■ **STATED GOAL**: Drop every picture. Then return, exactly, the lines from the beginning of the listing below through the one containing "from mathutils.geometry import".
====================
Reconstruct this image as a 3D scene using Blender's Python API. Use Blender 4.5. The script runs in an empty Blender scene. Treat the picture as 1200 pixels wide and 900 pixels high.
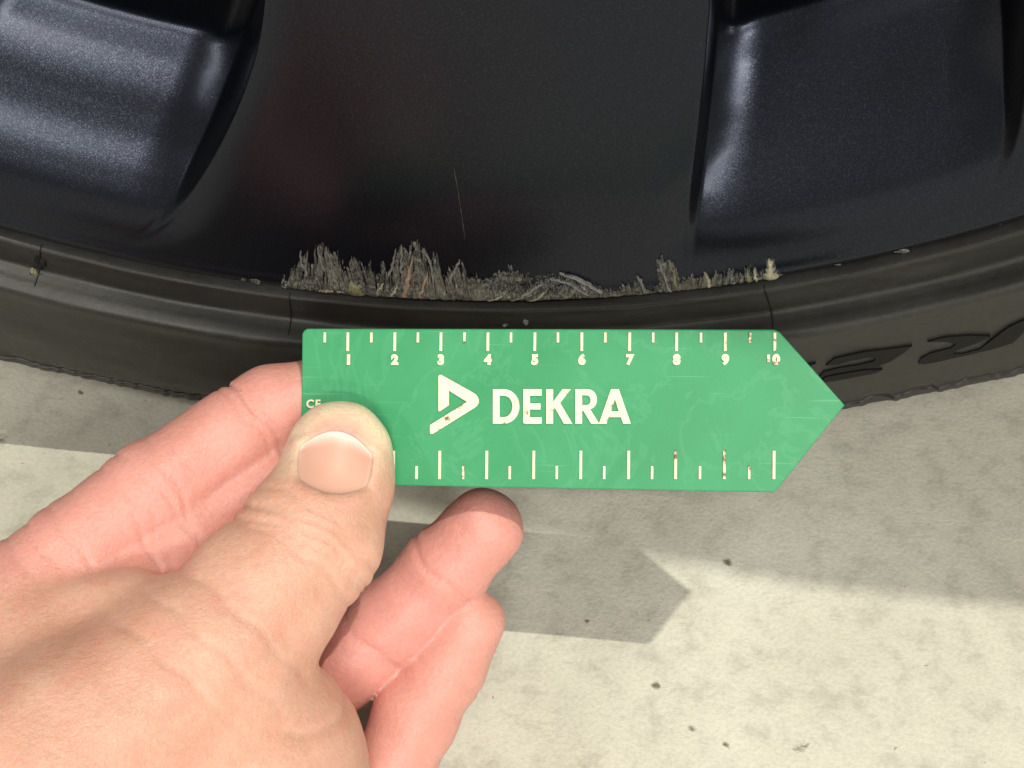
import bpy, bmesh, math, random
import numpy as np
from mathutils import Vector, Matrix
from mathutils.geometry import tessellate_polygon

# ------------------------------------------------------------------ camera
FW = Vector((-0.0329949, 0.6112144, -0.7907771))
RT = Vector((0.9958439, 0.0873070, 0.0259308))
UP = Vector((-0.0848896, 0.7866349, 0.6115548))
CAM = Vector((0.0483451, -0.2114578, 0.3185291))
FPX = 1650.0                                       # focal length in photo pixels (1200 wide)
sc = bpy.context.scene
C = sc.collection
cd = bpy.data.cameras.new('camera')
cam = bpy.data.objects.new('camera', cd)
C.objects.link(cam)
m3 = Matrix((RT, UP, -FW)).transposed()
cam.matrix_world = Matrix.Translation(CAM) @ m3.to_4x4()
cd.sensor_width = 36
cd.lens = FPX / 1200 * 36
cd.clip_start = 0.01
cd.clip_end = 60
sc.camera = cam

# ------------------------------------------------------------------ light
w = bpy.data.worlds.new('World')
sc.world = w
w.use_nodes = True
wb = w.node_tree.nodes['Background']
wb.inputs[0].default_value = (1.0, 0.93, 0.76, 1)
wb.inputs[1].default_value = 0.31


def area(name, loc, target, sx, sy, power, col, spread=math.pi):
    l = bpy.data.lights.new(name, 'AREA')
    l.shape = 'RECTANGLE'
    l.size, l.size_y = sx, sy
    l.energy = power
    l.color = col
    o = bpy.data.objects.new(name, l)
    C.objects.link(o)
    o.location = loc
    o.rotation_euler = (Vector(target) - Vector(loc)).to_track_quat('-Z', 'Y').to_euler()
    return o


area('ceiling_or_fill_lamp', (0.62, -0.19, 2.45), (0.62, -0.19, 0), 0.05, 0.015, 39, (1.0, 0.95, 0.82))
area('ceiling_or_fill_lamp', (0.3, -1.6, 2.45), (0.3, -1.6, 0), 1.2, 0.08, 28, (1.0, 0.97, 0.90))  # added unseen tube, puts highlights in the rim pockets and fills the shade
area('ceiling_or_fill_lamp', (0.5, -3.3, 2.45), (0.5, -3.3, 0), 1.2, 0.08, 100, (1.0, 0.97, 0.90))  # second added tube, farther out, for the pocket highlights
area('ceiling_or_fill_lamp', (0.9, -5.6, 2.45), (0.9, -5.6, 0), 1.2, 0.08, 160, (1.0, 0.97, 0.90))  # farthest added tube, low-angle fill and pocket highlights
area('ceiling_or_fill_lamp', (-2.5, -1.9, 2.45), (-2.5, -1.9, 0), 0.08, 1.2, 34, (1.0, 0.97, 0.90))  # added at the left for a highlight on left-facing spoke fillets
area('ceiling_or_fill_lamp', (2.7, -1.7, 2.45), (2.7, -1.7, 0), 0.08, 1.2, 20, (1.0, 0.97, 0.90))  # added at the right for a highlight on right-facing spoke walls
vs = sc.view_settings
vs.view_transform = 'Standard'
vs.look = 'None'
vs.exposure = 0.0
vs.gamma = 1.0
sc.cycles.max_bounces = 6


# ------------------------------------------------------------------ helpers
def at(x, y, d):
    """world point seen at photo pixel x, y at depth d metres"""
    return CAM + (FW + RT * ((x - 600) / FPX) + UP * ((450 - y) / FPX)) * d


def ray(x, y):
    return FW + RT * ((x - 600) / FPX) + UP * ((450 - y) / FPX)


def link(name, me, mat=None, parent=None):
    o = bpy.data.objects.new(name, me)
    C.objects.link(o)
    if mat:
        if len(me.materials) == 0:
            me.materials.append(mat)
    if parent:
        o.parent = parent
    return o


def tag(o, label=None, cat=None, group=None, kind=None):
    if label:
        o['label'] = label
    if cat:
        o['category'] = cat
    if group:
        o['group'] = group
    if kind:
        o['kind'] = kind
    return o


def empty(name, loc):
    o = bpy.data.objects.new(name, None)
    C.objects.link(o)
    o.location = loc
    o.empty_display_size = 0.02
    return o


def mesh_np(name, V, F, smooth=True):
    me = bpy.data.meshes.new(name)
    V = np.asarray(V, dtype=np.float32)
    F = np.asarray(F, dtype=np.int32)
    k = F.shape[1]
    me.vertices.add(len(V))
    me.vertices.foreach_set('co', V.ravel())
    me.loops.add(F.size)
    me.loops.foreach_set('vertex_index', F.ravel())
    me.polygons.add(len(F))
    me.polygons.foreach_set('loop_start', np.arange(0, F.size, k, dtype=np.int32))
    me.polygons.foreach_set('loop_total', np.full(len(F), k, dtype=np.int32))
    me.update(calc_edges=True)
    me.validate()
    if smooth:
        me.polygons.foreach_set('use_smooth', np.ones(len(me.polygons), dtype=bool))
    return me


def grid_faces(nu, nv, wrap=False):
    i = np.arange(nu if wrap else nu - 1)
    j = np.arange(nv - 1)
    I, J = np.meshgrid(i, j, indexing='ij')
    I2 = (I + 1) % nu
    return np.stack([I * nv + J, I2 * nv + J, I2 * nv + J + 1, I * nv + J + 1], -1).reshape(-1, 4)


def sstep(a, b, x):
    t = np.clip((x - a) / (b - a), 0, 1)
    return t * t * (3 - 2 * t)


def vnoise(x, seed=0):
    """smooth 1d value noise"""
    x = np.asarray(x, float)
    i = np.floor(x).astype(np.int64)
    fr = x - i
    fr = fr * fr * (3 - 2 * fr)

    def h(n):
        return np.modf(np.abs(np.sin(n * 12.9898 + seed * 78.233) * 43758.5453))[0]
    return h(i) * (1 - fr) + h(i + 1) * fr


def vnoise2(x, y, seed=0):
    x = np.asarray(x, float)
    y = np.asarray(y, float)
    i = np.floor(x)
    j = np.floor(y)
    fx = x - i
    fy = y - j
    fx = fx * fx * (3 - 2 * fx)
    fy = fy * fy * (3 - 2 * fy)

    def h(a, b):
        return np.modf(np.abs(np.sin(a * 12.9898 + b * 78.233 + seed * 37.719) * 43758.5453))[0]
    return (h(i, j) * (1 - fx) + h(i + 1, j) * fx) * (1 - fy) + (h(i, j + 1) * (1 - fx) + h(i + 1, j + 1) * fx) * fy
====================
■ **RESULT OF THIS EXERCISE**:
Reconstruct this image as a 3D scene using Blender's Python API. Use Blender 4.5. The script runs in an empty Blender scene. Treat the picture as 1200 pixels wide and 900 pixels high.
import bpy, bmesh, math, random
import numpy as np
from mathutils import Vector, Matrix
from mathutils.geometry import tessellate_polygon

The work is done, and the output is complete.